Q. With details continuing to seep out in Dallas about questionable behavior in the business office, what's your concern level when stuff like that continues to go? Not just in that organization, but throughout your league.
ADAM SILVER: My concern level is always extraordinarily high when you're hearing stories about any inappropriate conduct in the workplace, whether it's those allegations at the Mavericks or anywhere at our teams.

I will say that, when the investigators did their review of the Mavericks' organization, they made a decision to not make public allegations that were brought by employees who chose to remain anonymous. What they did at the end of the investigation was, in essence, shift to the new management of the Dallas Mavericks, run by Cynthia Marshall, their findings with an understanding that Cynthia Marshall, then using a more traditional human resources process, would continue to investigate particular employees and then act on them.

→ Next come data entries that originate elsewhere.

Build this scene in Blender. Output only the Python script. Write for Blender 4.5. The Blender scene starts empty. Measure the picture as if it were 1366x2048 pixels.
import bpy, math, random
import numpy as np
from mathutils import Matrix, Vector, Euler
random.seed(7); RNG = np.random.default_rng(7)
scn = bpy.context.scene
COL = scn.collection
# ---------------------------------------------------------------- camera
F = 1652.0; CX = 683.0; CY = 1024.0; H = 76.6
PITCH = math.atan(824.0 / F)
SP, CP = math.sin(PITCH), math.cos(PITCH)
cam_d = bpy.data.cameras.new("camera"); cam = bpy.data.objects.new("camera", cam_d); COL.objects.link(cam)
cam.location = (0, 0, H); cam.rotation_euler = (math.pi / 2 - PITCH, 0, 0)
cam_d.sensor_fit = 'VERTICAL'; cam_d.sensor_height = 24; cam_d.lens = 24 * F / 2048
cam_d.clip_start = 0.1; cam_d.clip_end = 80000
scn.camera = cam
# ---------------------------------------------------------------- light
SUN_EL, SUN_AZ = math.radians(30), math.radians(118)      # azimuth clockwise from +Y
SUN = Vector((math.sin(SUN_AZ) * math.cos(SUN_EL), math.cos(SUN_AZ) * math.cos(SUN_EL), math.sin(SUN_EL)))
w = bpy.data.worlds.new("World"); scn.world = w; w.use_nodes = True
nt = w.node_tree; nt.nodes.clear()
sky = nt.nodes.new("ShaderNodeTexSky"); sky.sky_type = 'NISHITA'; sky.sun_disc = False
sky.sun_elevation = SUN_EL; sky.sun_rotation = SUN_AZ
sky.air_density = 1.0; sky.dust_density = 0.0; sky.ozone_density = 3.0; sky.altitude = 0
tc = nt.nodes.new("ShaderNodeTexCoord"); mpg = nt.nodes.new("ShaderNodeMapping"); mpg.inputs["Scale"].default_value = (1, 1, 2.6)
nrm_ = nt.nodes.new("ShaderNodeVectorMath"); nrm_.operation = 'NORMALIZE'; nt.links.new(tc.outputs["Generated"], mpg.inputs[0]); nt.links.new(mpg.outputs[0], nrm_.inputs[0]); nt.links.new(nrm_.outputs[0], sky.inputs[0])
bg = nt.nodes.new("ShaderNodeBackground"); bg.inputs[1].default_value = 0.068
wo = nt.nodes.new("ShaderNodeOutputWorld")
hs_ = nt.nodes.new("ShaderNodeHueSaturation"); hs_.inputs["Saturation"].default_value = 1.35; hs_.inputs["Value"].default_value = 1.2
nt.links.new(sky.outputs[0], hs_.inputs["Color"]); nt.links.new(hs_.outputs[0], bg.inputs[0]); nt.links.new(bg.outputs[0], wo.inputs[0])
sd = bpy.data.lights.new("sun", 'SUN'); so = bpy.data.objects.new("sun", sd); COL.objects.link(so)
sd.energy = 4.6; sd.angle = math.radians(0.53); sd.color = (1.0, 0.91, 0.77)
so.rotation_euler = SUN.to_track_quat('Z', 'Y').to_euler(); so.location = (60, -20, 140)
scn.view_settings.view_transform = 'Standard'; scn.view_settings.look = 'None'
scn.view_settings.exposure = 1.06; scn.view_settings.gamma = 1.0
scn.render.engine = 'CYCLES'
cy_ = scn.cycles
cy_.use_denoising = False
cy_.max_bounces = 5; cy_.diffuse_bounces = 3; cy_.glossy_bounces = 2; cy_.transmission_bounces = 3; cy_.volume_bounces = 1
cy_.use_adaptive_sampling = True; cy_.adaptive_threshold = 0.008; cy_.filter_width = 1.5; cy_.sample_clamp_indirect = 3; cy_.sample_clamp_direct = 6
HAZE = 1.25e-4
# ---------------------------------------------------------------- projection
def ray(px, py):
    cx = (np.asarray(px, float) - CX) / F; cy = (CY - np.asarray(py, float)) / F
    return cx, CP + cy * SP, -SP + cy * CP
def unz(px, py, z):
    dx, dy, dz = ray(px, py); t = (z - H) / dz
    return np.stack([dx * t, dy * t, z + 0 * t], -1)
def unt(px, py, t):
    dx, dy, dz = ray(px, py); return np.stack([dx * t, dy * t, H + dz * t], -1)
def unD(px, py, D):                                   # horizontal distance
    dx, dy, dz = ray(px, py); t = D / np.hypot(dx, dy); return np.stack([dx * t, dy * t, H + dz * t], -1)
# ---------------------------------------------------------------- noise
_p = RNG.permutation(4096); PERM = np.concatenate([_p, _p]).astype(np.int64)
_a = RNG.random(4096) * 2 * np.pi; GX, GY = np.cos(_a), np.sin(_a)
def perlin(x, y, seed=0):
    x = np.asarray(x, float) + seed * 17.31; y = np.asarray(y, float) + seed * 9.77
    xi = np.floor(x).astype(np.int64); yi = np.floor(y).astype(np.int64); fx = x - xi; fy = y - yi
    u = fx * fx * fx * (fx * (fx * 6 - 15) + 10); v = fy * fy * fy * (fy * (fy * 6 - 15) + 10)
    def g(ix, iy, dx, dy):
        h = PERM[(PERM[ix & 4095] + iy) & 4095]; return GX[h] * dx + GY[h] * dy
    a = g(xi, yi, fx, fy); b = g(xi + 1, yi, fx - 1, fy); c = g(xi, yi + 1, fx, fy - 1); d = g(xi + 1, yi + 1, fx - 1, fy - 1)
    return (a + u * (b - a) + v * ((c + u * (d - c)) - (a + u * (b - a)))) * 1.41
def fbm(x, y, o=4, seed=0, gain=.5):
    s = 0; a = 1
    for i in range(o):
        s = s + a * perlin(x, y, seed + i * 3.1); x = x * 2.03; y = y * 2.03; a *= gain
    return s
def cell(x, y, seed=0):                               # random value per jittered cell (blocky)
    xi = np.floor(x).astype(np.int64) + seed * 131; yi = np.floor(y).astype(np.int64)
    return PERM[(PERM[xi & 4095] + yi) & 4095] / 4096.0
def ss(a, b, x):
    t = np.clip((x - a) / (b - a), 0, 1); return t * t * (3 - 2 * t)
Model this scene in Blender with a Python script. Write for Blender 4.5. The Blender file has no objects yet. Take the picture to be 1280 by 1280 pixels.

Part of the process, the new process we put in place with the Mavericks, was an ongoing reporting obligation to the league office. So Cynthia Marshall has been in constant contact with Kathy Behrens at the league office. We were aware of those additional allegations, and we are monitoring how they are responding to them.

To the best of my knowledge, and I haven't talked to Cynthia in the last few days, I think they're well equipped now with the new organization they put in place to do the appropriate and necessary investigations and then to act on those findings.